» **Given data**
********************

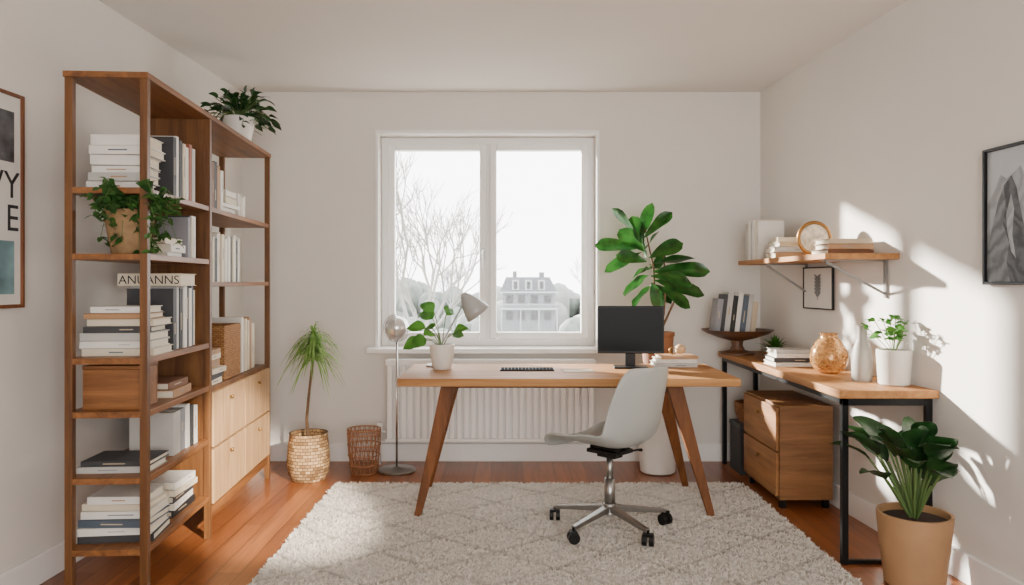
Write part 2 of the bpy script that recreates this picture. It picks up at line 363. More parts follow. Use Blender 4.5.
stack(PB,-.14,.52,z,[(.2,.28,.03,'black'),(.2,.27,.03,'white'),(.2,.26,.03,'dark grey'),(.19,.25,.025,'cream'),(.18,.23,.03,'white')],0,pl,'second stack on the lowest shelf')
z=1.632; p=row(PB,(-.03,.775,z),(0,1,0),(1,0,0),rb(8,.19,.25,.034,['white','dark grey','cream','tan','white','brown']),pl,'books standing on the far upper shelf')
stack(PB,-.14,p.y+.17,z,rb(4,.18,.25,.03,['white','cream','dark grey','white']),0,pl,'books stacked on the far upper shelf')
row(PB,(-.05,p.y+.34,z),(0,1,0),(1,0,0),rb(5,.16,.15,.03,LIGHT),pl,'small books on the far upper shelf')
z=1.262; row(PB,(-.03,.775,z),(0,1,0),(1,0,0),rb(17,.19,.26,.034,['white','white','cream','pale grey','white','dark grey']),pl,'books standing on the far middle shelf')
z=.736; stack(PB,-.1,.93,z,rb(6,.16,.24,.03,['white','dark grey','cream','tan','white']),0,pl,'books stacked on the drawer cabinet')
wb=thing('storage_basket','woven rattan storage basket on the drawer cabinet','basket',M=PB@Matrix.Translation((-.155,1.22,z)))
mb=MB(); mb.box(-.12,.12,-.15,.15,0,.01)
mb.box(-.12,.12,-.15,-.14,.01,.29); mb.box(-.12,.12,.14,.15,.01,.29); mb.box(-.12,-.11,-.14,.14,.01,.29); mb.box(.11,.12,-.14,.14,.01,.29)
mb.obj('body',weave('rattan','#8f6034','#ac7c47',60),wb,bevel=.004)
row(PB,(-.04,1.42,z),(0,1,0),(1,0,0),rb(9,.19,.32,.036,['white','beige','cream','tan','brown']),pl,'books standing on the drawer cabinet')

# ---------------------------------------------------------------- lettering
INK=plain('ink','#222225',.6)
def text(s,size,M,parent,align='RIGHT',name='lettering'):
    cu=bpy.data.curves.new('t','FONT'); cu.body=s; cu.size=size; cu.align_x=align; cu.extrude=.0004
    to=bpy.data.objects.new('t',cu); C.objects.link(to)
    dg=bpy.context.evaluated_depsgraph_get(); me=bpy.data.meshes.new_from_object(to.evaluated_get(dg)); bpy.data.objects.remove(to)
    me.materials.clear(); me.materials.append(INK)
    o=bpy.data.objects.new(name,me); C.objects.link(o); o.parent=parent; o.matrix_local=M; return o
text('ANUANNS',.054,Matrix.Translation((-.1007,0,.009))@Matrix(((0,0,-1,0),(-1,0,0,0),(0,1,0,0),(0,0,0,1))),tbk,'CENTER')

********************

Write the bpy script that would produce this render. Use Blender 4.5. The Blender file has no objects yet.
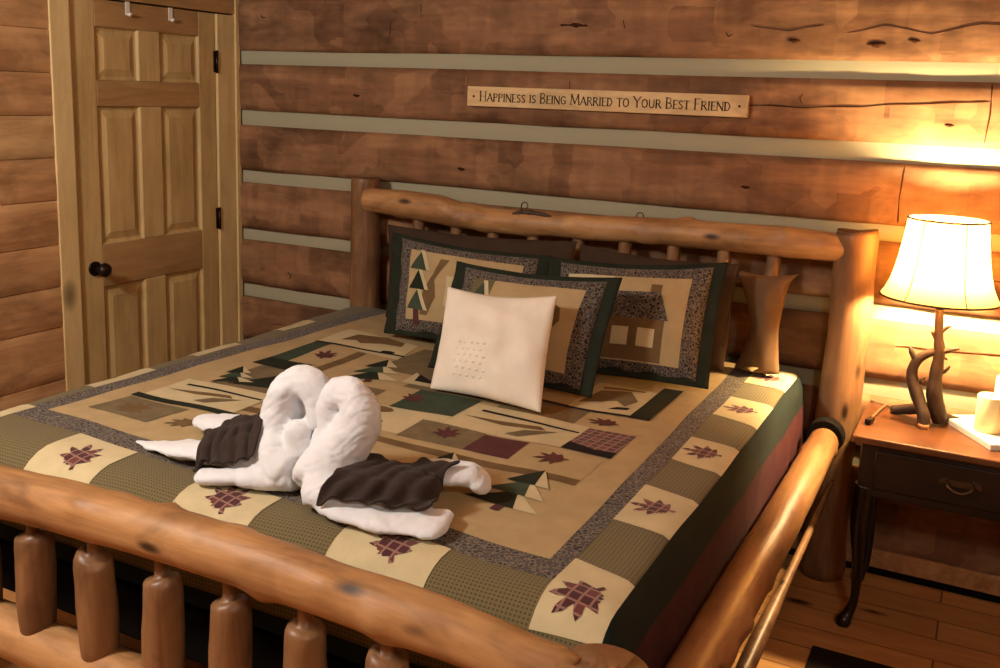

********************

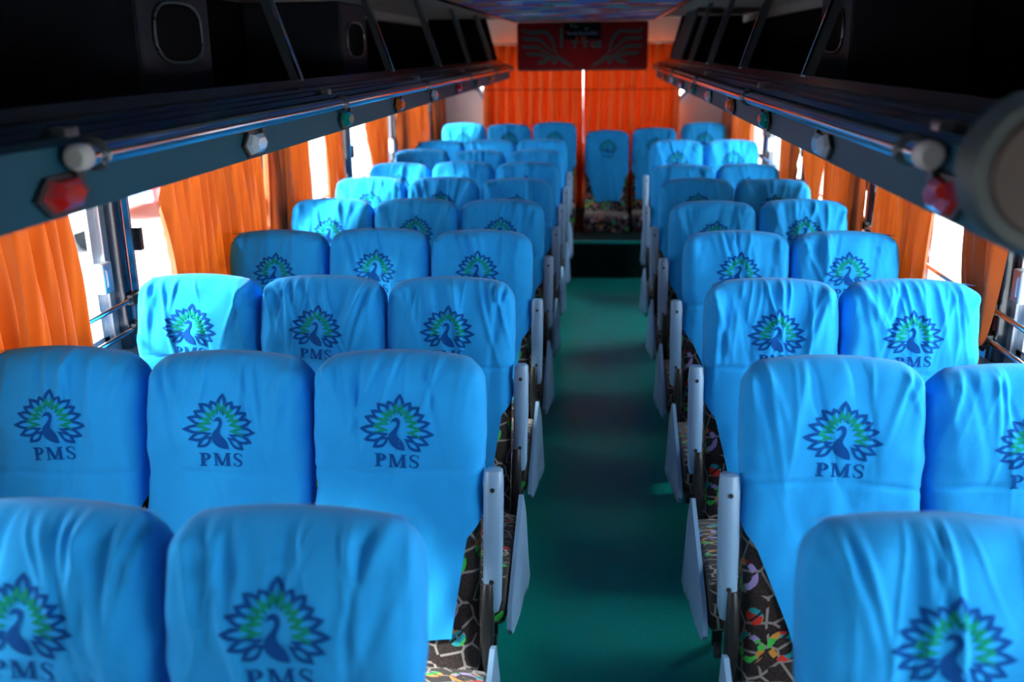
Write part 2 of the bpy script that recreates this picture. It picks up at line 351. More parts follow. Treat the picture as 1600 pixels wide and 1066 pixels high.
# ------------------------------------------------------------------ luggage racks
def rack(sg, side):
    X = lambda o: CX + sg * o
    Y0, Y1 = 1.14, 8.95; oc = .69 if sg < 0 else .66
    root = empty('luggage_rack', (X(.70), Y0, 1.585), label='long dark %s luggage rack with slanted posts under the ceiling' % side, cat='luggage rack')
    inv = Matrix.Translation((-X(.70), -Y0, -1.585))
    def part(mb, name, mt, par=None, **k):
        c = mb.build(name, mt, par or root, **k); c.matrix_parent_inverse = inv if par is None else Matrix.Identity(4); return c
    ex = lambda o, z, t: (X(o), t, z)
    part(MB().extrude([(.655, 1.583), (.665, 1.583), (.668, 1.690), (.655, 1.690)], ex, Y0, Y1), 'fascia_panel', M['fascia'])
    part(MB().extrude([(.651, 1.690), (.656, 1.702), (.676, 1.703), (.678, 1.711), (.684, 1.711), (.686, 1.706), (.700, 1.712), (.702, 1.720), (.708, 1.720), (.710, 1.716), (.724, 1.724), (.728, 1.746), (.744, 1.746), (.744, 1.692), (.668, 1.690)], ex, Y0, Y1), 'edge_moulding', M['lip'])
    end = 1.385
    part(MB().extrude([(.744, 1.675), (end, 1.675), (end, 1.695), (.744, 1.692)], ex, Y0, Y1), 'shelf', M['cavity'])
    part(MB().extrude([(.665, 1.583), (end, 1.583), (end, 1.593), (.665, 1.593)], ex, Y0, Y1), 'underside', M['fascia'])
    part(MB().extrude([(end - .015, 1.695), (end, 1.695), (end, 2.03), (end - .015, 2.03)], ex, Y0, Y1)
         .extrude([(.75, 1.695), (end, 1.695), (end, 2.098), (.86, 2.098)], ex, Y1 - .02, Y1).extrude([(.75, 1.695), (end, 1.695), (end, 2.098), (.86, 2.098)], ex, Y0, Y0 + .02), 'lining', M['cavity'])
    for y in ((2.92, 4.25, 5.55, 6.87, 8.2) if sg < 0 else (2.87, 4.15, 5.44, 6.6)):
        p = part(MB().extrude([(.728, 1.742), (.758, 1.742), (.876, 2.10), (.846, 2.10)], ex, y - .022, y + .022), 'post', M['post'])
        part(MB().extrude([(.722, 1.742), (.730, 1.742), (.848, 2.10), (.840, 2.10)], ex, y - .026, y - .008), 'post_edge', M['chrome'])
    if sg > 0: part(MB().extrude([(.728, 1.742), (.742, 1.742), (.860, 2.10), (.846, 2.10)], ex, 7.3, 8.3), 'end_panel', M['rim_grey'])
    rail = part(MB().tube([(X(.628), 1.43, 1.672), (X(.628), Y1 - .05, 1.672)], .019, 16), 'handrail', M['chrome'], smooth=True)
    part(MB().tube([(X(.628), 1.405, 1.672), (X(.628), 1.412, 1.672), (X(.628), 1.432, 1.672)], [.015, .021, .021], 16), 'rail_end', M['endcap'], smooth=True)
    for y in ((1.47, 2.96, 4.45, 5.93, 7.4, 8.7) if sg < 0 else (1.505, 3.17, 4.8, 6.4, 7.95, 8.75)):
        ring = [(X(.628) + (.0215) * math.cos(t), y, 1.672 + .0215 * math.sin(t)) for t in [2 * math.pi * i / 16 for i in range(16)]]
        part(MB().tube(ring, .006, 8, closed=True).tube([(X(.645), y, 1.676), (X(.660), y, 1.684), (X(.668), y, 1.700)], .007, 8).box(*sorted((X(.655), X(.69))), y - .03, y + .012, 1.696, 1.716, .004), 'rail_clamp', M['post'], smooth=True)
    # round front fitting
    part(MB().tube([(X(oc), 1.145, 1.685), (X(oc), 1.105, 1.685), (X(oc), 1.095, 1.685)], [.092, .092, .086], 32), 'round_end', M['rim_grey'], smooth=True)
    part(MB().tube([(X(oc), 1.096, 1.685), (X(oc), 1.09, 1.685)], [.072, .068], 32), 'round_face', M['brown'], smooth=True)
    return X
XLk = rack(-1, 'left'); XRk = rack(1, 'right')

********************

» **Objective**
Taking the lines above, repeat exactly those from the line that contains "Y1), 'underside', M['fascia'])" through the line that contains "2.03)], ex, Y0, Y1)", and both of those lines as well. Include nothing else.

» **Exercise output**
    part(MB().extrude([(.665, 1.583), (end, 1.583), (end, 1.593), (.665, 1.593)], ex, Y0, Y1), 'underside', M['fascia'])
    part(MB().extrude([(end - .015, 1.695), (end, 1.695), (end, 2.03), (end - .015, 2.03)], ex, Y0, Y1)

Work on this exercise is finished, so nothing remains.